To solve the system of equations given by: 1) \( 3x - 5y + 1 = 0 \) 2) \( 2x - y + 3 = 0 \) we will use the elimination method. Here’s the step-by-step solution: ### Step 1: Rearranging the equations First, we can rearrange both equations to express them in a standard form (if needed): 1) \( 3x - 5y = -1 \) 2) \( 2x - y = -3 \) ### Step 2: Make the coefficients of \(x\) the same To eliminate \(x\), we can multiply the first equation by 2 and the second equation by 3 so that the coefficients of \(x\) in both equations become equal.
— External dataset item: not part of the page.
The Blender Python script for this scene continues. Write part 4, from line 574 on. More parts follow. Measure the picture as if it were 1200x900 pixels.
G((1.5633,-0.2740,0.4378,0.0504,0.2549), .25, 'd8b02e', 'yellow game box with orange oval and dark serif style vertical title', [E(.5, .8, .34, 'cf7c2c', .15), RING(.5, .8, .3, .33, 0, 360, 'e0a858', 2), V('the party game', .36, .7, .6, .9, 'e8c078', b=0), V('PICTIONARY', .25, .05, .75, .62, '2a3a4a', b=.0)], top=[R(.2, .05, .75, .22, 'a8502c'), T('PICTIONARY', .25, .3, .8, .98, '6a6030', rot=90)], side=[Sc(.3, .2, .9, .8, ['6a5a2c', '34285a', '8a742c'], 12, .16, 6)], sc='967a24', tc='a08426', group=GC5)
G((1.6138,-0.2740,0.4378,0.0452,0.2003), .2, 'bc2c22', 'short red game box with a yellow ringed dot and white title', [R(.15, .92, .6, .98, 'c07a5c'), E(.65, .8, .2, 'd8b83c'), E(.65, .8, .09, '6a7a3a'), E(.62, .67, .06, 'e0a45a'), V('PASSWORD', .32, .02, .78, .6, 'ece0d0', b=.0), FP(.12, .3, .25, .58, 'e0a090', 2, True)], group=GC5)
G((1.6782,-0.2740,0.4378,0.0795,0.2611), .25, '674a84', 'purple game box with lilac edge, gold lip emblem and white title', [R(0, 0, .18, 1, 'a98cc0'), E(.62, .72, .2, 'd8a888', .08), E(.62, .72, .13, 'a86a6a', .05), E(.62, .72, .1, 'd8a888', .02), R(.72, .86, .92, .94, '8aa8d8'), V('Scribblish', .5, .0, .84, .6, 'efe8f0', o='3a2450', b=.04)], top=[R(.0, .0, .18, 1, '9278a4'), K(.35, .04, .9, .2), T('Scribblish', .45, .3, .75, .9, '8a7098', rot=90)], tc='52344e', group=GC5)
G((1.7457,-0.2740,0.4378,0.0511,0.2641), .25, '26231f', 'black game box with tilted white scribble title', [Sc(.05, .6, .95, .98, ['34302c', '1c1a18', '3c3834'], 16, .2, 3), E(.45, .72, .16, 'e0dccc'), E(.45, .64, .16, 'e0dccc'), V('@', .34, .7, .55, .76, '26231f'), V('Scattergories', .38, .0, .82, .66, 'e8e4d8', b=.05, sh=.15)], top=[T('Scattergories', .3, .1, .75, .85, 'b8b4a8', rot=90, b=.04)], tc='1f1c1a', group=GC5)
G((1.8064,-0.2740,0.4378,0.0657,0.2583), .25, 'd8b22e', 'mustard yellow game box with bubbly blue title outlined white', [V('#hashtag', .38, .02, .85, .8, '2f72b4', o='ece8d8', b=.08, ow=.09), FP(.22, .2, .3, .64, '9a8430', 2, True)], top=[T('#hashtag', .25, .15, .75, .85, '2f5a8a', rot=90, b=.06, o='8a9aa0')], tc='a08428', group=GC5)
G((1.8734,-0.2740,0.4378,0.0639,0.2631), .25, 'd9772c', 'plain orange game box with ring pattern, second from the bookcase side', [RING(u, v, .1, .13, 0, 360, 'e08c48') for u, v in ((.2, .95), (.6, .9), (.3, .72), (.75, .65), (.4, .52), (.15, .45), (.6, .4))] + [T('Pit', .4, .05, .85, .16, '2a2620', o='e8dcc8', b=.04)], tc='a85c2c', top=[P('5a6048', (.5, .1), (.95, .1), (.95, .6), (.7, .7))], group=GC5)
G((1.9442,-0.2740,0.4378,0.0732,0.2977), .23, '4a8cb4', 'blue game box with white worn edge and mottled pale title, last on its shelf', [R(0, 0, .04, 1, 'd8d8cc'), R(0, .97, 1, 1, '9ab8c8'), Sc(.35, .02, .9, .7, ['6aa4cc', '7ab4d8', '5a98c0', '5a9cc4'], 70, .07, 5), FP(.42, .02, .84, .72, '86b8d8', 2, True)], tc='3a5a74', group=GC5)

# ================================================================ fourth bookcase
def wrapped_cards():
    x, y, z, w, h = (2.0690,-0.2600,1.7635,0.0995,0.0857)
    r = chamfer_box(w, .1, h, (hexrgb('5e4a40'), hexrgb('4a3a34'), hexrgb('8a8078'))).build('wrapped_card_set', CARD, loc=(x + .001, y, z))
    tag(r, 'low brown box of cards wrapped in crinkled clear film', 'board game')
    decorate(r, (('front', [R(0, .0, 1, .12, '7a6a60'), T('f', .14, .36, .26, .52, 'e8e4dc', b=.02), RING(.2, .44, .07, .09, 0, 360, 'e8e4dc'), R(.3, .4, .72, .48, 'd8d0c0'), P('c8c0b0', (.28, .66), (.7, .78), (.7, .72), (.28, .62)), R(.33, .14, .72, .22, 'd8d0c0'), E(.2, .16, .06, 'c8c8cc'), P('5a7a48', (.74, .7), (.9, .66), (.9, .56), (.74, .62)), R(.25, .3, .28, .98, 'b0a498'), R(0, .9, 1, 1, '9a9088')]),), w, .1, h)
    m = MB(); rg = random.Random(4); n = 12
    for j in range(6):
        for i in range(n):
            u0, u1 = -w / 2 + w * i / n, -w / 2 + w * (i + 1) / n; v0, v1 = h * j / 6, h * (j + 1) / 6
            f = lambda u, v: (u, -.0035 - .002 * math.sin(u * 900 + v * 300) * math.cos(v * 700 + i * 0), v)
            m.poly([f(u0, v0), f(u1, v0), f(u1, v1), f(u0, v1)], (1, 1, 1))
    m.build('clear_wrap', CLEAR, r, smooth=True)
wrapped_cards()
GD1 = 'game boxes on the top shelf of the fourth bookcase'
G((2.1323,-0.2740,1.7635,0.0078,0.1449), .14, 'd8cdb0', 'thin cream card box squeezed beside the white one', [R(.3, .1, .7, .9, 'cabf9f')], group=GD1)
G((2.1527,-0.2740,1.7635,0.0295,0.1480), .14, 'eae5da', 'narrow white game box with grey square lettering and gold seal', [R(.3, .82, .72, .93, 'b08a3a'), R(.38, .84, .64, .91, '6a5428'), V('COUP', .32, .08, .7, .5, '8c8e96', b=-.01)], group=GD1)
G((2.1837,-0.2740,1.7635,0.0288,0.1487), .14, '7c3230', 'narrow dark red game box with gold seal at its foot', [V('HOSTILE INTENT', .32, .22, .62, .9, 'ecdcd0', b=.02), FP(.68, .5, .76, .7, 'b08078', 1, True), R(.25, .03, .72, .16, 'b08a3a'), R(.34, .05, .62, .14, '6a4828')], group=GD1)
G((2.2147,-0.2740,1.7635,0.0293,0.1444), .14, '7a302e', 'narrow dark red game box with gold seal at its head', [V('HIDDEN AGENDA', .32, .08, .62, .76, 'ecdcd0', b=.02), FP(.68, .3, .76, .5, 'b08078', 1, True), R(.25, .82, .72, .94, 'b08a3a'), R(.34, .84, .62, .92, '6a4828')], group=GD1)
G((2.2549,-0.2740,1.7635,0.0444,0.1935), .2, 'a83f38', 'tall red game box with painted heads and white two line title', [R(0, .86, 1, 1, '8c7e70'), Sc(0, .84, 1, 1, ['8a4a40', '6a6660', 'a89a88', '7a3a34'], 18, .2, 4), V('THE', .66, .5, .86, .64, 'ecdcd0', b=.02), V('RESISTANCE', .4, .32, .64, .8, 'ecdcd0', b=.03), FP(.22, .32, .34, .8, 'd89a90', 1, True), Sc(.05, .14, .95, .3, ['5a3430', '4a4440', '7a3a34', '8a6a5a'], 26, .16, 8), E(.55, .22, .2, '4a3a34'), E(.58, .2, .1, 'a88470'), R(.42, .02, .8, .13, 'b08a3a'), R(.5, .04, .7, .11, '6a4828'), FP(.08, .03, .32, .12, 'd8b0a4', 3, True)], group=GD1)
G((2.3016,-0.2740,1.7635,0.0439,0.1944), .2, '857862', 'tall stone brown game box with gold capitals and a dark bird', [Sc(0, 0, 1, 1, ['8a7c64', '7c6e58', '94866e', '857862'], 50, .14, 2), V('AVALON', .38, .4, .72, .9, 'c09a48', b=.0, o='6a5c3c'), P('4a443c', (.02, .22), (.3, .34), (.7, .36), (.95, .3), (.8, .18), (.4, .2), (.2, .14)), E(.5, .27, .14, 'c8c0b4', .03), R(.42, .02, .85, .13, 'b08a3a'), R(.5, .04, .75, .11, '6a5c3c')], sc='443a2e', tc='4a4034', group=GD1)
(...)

Multiplying the first equation by 2: \[ 2(3x - 5y) = 2(-1) \implies 6x - 10y = -2 \] Multiplying the second equation by 3: \[ 3(2x - y) = 3(-3) \implies 6x - 3y = -9 \] Now we have the new system of equations: 1) \( 6x - 10y = -2 \) 2) \( 6x - 3y = -9 \) ### Step 3: Subtract the equations Now, we will subtract the first equation from the second equation: \[ (6x - 3y) - (6x - 10y) = -9 - (-2) \] This simplifies to: \[ -3y + 10y = -9 + 2 \] \[ 7y = -7 \] ### Step 4: Solve for \(y\) Now we can solve for \(y\): \[ y = \frac{-7}{7} = -1 \] ### Step 5: Substitute \(y\) back into one of the original equations Now that we have \(y\), we can substitute it back into one of the original equations to find \(x\). Let's use the first equation: \[ 3x - 5(-1) + 1 = 0 \] This simplifies to: \[ 3x + 5 + 1 = 0 \] \[ 3x + 6 = 0 \] \[ 3x = -6 \] \[ x = \frac{-6}{3} = -2 \] ### Final Solution Thus, the solution to the system of equations is: \[ x = -2, \quad y = -1 \]